In the listing below, find the line holding "Continue the Blender" and the line holding "door(A, X(345, YA), X(345, YA)+1.1, 2.2, YA)". Write out those two lines and all lines between, exactly, and nothing more.

TASK MATERIAL
— BEGIN —

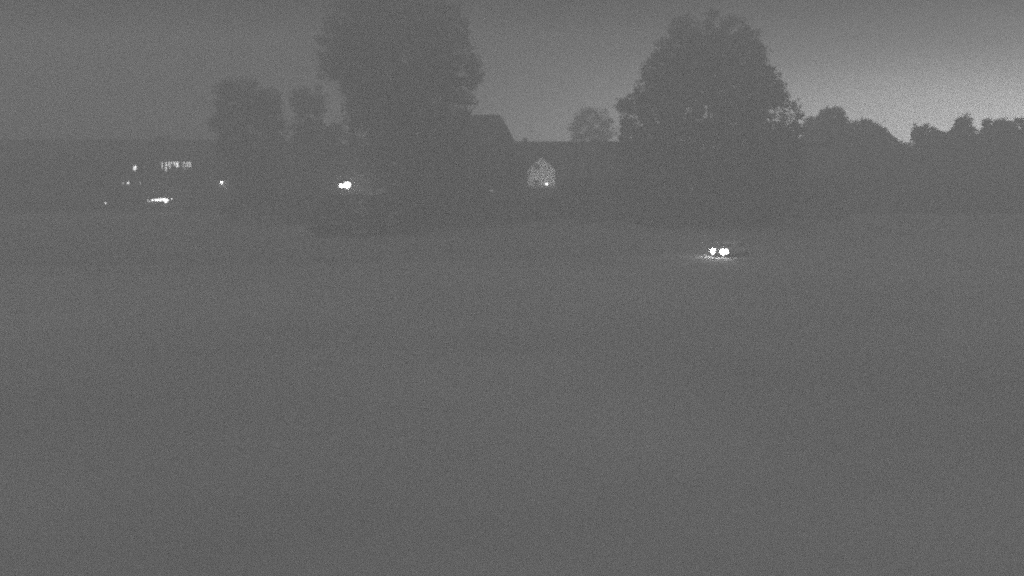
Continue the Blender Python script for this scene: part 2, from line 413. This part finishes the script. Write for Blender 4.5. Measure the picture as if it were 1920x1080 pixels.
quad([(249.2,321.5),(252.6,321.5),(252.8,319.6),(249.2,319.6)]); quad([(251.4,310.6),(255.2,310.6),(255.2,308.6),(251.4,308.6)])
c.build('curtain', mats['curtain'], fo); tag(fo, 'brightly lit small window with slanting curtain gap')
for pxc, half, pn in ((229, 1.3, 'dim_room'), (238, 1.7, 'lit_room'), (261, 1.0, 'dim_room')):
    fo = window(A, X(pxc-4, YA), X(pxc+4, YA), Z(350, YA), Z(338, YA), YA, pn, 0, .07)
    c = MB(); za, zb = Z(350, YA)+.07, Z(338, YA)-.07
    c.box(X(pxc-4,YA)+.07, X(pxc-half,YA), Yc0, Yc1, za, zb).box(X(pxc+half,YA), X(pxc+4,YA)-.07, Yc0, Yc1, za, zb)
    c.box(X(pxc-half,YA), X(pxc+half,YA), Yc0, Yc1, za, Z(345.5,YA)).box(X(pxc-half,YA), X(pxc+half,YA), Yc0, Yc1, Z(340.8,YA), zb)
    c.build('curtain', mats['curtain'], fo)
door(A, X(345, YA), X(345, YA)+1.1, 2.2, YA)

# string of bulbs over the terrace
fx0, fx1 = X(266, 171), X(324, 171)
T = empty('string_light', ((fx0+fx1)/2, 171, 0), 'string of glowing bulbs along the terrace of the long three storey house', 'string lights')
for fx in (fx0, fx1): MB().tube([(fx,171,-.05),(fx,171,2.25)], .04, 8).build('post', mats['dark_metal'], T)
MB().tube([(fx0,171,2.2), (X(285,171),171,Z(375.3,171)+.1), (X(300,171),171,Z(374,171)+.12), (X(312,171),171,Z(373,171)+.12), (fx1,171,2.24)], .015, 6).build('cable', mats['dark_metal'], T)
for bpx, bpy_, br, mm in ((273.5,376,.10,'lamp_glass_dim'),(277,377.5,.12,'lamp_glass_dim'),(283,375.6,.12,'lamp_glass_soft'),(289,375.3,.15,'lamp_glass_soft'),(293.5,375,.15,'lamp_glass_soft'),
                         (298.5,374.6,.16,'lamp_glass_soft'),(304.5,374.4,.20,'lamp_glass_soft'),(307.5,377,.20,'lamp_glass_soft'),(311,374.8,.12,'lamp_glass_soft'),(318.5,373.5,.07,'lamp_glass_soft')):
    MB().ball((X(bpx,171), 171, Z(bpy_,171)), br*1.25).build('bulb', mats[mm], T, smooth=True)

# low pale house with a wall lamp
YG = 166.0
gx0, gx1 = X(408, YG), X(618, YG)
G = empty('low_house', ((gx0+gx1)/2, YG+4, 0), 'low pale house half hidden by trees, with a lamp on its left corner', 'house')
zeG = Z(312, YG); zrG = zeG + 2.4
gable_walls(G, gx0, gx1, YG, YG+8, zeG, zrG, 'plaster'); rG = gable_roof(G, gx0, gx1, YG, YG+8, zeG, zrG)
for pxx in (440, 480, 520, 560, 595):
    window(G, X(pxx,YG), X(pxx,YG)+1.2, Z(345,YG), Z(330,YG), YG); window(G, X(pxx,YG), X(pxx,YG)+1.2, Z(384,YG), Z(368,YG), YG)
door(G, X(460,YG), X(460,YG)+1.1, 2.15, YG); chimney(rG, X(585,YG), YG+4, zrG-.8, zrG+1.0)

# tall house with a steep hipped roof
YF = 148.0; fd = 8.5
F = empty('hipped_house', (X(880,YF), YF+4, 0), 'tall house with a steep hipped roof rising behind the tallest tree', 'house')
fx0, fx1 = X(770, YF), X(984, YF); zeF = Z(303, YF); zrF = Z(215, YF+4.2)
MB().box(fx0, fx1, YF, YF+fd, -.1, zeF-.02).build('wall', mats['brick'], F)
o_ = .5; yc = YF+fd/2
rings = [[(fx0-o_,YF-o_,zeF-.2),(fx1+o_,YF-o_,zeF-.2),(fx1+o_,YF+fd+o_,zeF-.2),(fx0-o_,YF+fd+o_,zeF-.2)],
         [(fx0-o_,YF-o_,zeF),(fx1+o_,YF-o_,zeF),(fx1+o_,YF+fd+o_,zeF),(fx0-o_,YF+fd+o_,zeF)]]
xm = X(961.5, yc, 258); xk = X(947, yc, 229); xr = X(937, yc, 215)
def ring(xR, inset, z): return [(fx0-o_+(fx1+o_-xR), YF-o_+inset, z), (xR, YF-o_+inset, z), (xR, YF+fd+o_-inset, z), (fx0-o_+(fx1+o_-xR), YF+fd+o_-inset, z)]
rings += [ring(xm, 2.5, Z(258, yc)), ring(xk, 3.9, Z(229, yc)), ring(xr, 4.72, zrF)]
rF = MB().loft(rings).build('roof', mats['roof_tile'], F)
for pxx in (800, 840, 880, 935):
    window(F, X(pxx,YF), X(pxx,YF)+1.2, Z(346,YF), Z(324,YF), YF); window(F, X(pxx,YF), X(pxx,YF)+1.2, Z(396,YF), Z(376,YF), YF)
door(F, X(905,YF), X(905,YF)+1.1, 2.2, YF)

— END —
— BEGIN —

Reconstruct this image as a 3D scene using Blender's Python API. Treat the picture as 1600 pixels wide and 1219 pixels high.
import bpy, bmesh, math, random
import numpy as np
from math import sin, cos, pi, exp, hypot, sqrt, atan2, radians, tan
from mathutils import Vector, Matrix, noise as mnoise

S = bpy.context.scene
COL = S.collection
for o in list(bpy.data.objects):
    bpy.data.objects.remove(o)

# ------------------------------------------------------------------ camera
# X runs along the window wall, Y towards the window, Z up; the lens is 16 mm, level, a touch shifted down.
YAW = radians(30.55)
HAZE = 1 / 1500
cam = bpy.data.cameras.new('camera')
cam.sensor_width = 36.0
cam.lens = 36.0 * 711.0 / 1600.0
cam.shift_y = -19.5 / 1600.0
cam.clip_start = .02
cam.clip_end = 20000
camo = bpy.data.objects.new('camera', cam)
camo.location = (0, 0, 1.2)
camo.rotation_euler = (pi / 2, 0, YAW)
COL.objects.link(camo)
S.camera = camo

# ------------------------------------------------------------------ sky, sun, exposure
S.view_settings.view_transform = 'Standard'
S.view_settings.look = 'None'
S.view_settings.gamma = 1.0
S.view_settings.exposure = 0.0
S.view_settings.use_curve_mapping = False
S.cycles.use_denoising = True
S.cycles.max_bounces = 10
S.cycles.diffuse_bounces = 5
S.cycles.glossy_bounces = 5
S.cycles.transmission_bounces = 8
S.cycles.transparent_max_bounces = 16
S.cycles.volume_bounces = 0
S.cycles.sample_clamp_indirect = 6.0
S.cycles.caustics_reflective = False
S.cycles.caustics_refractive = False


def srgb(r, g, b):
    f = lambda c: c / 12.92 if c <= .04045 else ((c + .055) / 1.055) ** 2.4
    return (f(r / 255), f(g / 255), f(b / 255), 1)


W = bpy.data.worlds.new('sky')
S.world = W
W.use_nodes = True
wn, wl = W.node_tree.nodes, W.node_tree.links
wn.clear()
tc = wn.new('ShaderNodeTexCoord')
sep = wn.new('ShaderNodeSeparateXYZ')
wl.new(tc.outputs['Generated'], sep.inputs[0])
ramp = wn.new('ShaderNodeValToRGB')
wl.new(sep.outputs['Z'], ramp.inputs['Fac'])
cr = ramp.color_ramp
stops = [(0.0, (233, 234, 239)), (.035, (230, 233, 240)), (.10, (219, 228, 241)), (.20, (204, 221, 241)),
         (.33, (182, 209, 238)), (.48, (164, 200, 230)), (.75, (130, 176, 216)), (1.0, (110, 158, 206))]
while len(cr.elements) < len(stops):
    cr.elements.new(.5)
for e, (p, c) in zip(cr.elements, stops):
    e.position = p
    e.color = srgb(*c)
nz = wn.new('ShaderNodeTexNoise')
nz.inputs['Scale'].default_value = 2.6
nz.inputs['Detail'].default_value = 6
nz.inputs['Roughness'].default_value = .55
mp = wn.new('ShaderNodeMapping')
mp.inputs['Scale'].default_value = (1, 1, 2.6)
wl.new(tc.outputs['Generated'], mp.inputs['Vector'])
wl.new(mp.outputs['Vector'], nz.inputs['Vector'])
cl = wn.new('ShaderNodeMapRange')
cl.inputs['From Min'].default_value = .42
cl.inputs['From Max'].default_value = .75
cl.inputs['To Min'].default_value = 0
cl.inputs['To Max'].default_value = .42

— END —

RESPONSE TO THE EXERCISE
Continue the Blender Python script for this scene: part 2, from line 413. This part finishes the script. Write for Blender 4.5. Measure the picture as if it were 1920x1080 pixels.
quad([(249.2,321.5),(252.6,321.5),(252.8,319.6),(249.2,319.6)]); quad([(251.4,310.6),(255.2,310.6),(255.2,308.6),(251.4,308.6)])
c.build('curtain', mats['curtain'], fo); tag(fo, 'brightly lit small window with slanting curtain gap')
for pxc, half, pn in ((229, 1.3, 'dim_room'), (238, 1.7, 'lit_room'), (261, 1.0, 'dim_room')):
    fo = window(A, X(pxc-4, YA), X(pxc+4, YA), Z(350, YA), Z(338, YA), YA, pn, 0, .07)
    c = MB(); za, zb = Z(350, YA)+.07, Z(338, YA)-.07
    c.box(X(pxc-4,YA)+.07, X(pxc-half,YA), Yc0, Yc1, za, zb).box(X(pxc+half,YA), X(pxc+4,YA)-.07, Yc0, Yc1, za, zb)
    c.box(X(pxc-half,YA), X(pxc+half,YA), Yc0, Yc1, za, Z(345.5,YA)).box(X(pxc-half,YA), X(pxc+half,YA), Yc0, Yc1, Z(340.8,YA), zb)
    c.build('curtain', mats['curtain'], fo)
door(A, X(345, YA), X(345, YA)+1.1, 2.2, YA)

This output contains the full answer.